A network of police department “informers” will be created to provide tip-offs to officials regarding illegal activity involving the animals.

This move comes as a response to illegal lion shows that were being organised regularly in the sanctuary. There have also been cases of the Asiatic lions being offered bait so that they could be lured into the open for tourists to see.

Forest Minister Ganpat Vasava announced all these decisions at a press conference, adding, “People tend to see lions through illegal activities like lion shows when they cannot see them in (legal) safaris. So, we have decided to increase the number of such safari permits from 750 to 1,110 in a week.”

On Tuesday, Times of India reported that in response to the deaths of 57 Asiatic lions due to “unnatural causes” over the last five years, the Gujarat government was also considering tracking their movement by placing radio collars on them.

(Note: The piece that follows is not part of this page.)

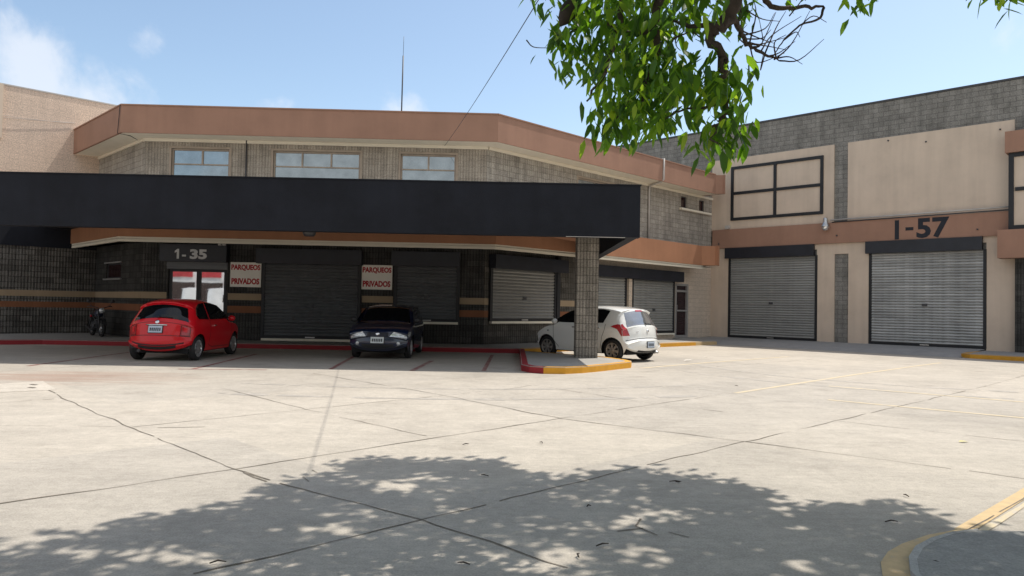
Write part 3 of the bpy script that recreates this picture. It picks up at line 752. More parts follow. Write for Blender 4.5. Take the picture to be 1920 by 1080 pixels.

“The issue of placing radio collars on each lion (in the sanctuary) is under consideration and a decision to this effect will be taken soon,” Ramanlal Patkar, the Minister of State for Forests and Environment was quoted as saying. He also claimed that at present, the number of Asiatic lions in Gir stands at over 600.

The government identified four causes of death categorised as “unnatural”— road accidents, wells with damaged parapets, railway tracks passing through forest areas, and electric fences around agricultural tracts.

In May this year, a private company was given permission by the Ministry of Environment and Forests to carry out limestone mining 6.25km from the sanctuary. While guidelines have been issued in order to prevent damage, many experts have condemned the move and claimed that it poses a threat to Gir’s lion population.